*Records supplied:*
====
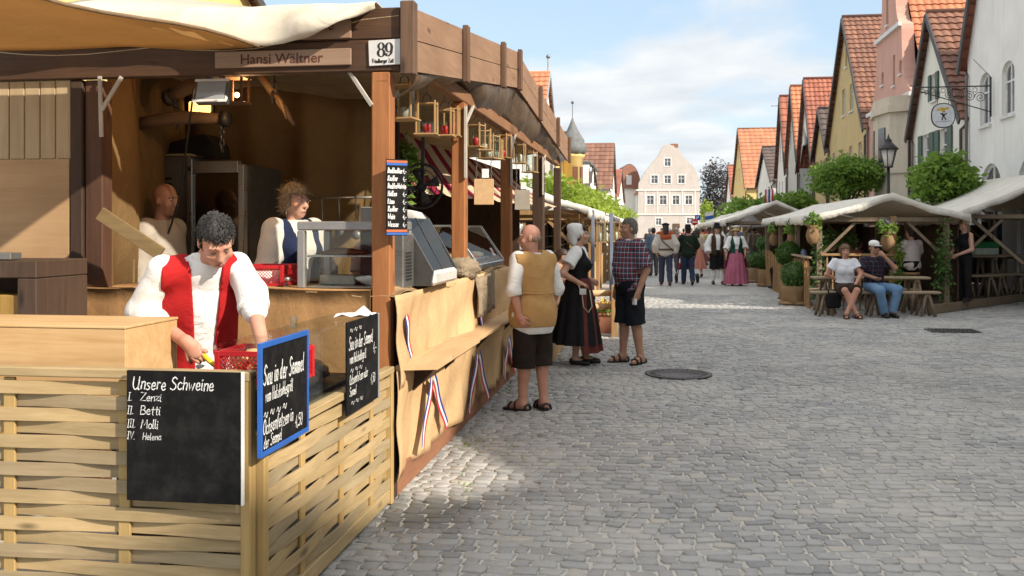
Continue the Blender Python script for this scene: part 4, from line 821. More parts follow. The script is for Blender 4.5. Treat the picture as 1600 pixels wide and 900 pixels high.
b3 = board('chalk_board', 'black chalk board with prices hung at the far end of the low fence', fromS((.055, -1.05, .72)), .56, .48, RZ + R(90), 'right', GRY, [('~ ~ ~', .04, .425, .045, 1.7), ('Sau in der Semmel', .02, .335, .075, .66), ('vom Holzkohlegrill', .03, .262, .056, .60), ('4,-', .45, .272, .062, .8), ('~ ~ ~', .05, .215, .045, 1.7), ('Ochsenfetzen oder', .03, .155, .056, .64), ('Semmel', .03, .095, .05, .7), ('4,50', .40, .105, .056, .8), ('~ ~ ~', .06, .045, .045, 1.7)])
b4 = thing('chalk_board', 'narrow drinks chalk board with striped ends hung on the corner post', 'chalkboard', fromS((-.01, -.10, 1.64)), RZ + R(38)); m = MB(); m.bbox((0, 0, 0), (.14, .01, .47), .002); m.build('panel', CHB, b4)
for z, c in ((.004, 'blue'), (.022, 'orange'), (.448, 'orange2'), (.432, 'blue2')): m = MB(); m.bbox((.001, -.002, z), (.139, .0, z + .015), .0005); m.build('stripe', BLU if 'blue' in c else plain('orange_paint', (.5, .12, .04), .6), b4)
m = MB()
for i, (wtxt, pr) in enumerate((('DunklesBier', '4,-'), ('Radler', '4,-'), ('DunklesWeizen', '4,-'), ('Helles', '4,-'), ('Limo', '4,-'), ('Radler', '4,-'), ('Wein', '4,-'), ('Wasser', '4,-'))):
    wtxt = wtxt.replace('D', 'D'); chalk(m, wtxt, .010, .385 - i * .047, .034, lambda x, z: (x, -.0012, z), .14, .1, i, .42 if len(wtxt) > 8 else .62); chalk(m, pr, .108, .385 - i * .047, .03, lambda x, z: (x, -.0012, z), .14, .1, i, .6)
m.build('lettering', CHK, b4)
# number plate and name boards on the front beam
def text_mesh(txt, size, mat, parent, loc, extr=.0, xs=1, offset=0.0, name='lettering', shear=0):
    c = bpy.data.curves.new(name, 'FONT'); c.body = txt; c.size = size; c.offset = offset; c.shear = shear; o = bpy.data.objects.new(name, c); COL.objects.link(o)
    dg = bpy.context.evaluated_depsgraph_get(); me = bpy.data.meshes.new_from_object(o.evaluated_get(dg)); bpy.data.objects.remove(o)
    me.transform(Matrix.Diagonal((xs, 1, 1, 1))); me.transform(Matrix.Rotation(R(90), 4, 'X')); me.materials.clear(); me.materials.append(mat); o = bpy.data.objects.new(name, me); COL.objects.link(o); o.parent = parent; o.location = loc; return o
INK = plain('dark_ink', (.02, .018, .016), .8); BRN = plain('burnt_letter', (.11, .035, .022), .85)
npl = stall_thing('number_plate', 'white plate with the number 89 on the dark front beam', 'sign', (-.145, -.016, 2.695)); m = MB(); m.bbox((0, 0, 0), (.205, .008, .158), .002, Matrix.Rotation(R(-2), 4, 'Y')); m.build('plate', plain('plate_white', (.60, .58, .56), .6), npl)
m = MB()
def ring(cx, cz, rx, rz_, ix, iz, a0=0, a1=360, n=28, dz=0):
    vs = []; 
    for i in range(n + 1): a = R(a0 + (a1 - a0) * i / n); vs += [(cx + rx * math.cos(a), -.0015, cz + rz_ * math.sin(a)), (cx + ix * math.cos(a), -.0015, cz + dz + iz * math.sin(a))]
    m.add(vs, [(2 * i, 2 * i + 1, 2 * i + 3, 2 * i + 2) for i in range(n)])
ring(.078, .122, .024, .023, .009, .018); ring(.078, .080, .028, .026, .011, .021); ring(.128, .113, .027, .031, .010, .026); m.add([(.139, -.0014, .112), (.155, -.0014, .112), (.150, -.0014, .075), (.128, -.0014, .056), (.112, -.0014, .060), (.126, -.0014, .066), (.137, -.0014, .082)], [(0, 1, 2, 6), (2, 3, 5, 6), (3, 4, 5)]); m.ball((.111, -.002, .069), (.009, .001, .009), 10, 6)
chalk(m, 'Friedberger Zeit', .022, .019, .026, lambda x, z: (x, -.0015, z), .19, .0, 5, .70); m.build('lettering', INK, npl)
NB = wood('name_board', (.34, .22, .15), (.24, .15, .10), 0)
nb = stall_thing('name_board', 'weathered board with burnt in owner name on the lower front beam', 'sign', (-1.16, -.022, 2.705)); m = MB(); m.bbox((0, 0, 0), (.90, .018, .105), .004); m.build('board', NB, nb); text_mesh('Hansi Wältner', .088, BRN, nb, (.17, -.002, .022), offset=.0012, xs=1.05)
nb2 = stall_thing('name_board', 'second name board mostly hidden under the white canvas edge', 'sign', (-1.2, -.022, 2.872)); m = MB(); m.bbox((0, 0, 0), (.94, .018, .115), .004); m.build('board', NB, nb2); text_mesh('ne', .088, BRN, nb2, (.74, -.002, .055), offset=.0012, xs=1.05)
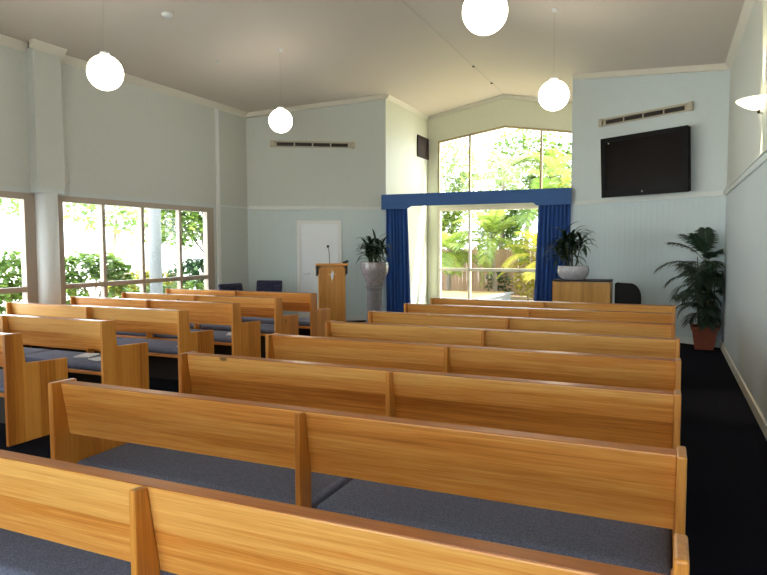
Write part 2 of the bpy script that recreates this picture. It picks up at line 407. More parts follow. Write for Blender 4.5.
====
Each entry above should be reproduced exactly, with the pictures removed.

Continue the Blender Python script for this scene: part 4, from line 821. More parts follow. The script is for Blender 4.5. Treat the picture as 1600 pixels wide and 900 pixels high.
b3 = board('chalk_board', 'black chalk board with prices hung at the far end of the low fence', fromS((.055, -1.05, .72)), .56, .48, RZ + R(90), 'right', GRY, [('~ ~ ~', .04, .425, .045, 1.7), ('Sau in der Semmel', .02, .335, .075, .66), ('vom Holzkohlegrill', .03, .262, .056, .60), ('4,-', .45, .272, .062, .8), ('~ ~ ~', .05, .215, .045, 1.7), ('Ochsenfetzen oder', .03, .155, .056, .64), ('Semmel', .03, .095, .05, .7), ('4,50', .40, .105, .056, .8), ('~ ~ ~', .06, .045, .045, 1.7)])
b4 = thing('chalk_board', 'narrow drinks chalk board with striped ends hung on the corner post', 'chalkboard', fromS((-.01, -.10, 1.64)), RZ + R(38)); m = MB(); m.bbox((0, 0, 0), (.14, .01, .47), .002); m.build('panel', CHB, b4)
for z, c in ((.004, 'blue'), (.022, 'orange'), (.448, 'orange2'), (.432, 'blue2')): m = MB(); m.bbox((.001, -.002, z), (.139, .0, z + .015), .0005); m.build('stripe', BLU if 'blue' in c else plain('orange_paint', (.5, .12, .04), .6), b4)
m = MB()
for i, (wtxt, pr) in enumerate((('DunklesBier', '4,-'), ('Radler', '4,-'), ('DunklesWeizen', '4,-'), ('Helles', '4,-'), ('Limo', '4,-'), ('Radler', '4,-'), ('Wein', '4,-'), ('Wasser', '4,-'))):
    wtxt = wtxt.replace('D', 'D'); chalk(m, wtxt, .010, .385 - i * .047, .034, lambda x, z: (x, -.0012, z), .14, .1, i, .42 if len(wtxt) > 8 else .62); chalk(m, pr, .108, .385 - i * .047, .03, lambda x, z: (x, -.0012, z), .14, .1, i, .6)
m.build('lettering', CHK, b4)
# number plate and name boards on the front beam
def text_mesh(txt, size, mat, parent, loc, extr=.0, xs=1, offset=0.0, name='lettering', shear=0):
    c = bpy.data.curves.new(name, 'FONT'); c.body = txt; c.size = size; c.offset = offset; c.shear = shear; o = bpy.data.objects.new(name, c); COL.objects.link(o)
    dg = bpy.context.evaluated_depsgraph_get(); me = bpy.data.meshes.new_from_object(o.evaluated_get(dg)); bpy.data.objects.remove(o)
    me.transform(Matrix.Diagonal((xs, 1, 1, 1))); me.transform(Matrix.Rotation(R(90), 4, 'X')); me.materials.clear(); me.materials.append(mat); o = bpy.data.objects.new(name, me); COL.objects.link(o); o.parent = parent; o.location = loc; return o
INK = plain('dark_ink', (.02, .018, .016), .8); BRN = plain('burnt_letter', (.11, .035, .022), .85)
npl = stall_thing('number_plate', 'white plate with the number 89 on the dark front beam', 'sign', (-.145, -.016, 2.695)); m = MB(); m.bbox((0, 0, 0), (.205, .008, .158), .002, Matrix.Rotation(R(-2), 4, 'Y')); m.build('plate', plain('plate_white', (.60, .58, .56), .6), npl)
m = MB()
def ring(cx, cz, rx, rz_, ix, iz, a0=0, a1=360, n=28, dz=0):
    vs = []; 
    for i in range(n + 1): a = R(a0 + (a1 - a0) * i / n); vs += [(cx + rx * math.cos(a), -.0015, cz + rz_ * math.sin(a)), (cx + ix * math.cos(a), -.0015, cz + dz + iz * math.sin(a))]
    m.add(vs, [(2 * i, 2 * i + 1, 2 * i + 3, 2 * i + 2) for i in range(n)])
ring(.078, .122, .024, .023, .009, .018); ring(.078, .080, .028, .026, .011, .021); ring(.128, .113, .027, .031, .010, .026); m.add([(.139, -.0014, .112), (.155, -.0014, .112), (.150, -.0014, .075), (.128, -.0014, .056), (.112, -.0014, .060), (.126, -.0014, .066), (.137, -.0014, .082)], [(0, 1, 2, 6), (2, 3, 5, 6), (3, 4, 5)]); m.ball((.111, -.002, .069), (.009, .001, .009), 10, 6)
chalk(m, 'Friedberger Zeit', .022, .019, .026, lambda x, z: (x, -.0015, z), .19, .0, 5, .70); m.build('lettering', INK, npl)
NB = wood('name_board', (.34, .22, .15), (.24, .15, .10), 0)
nb = stall_thing('name_board', 'weathered board with burnt in owner name on the lower front beam', 'sign', (-1.16, -.022, 2.705)); m = MB(); m.bbox((0, 0, 0), (.90, .018, .105), .004); m.build('board', NB, nb); text_mesh('Hansi Wältner', .088, BRN, nb, (.17, -.002, .022), offset=.0012, xs=1.05)
nb2 = stall_thing('name_board', 'second name board mostly hidden under the white canvas edge', 'sign', (-1.2, -.022, 2.872)); m = MB(); m.bbox((0, 0, 0), (.94, .018, .115), .004); m.build('board', NB, nb2); text_mesh('ne', .088, BRN, nb2, (.74, -.002, .055), offset=.0012, xs=1.05)
Write part 2 of the bpy script that recreates this picture. It picks up at line 407. More parts follow. Write for Blender 4.5.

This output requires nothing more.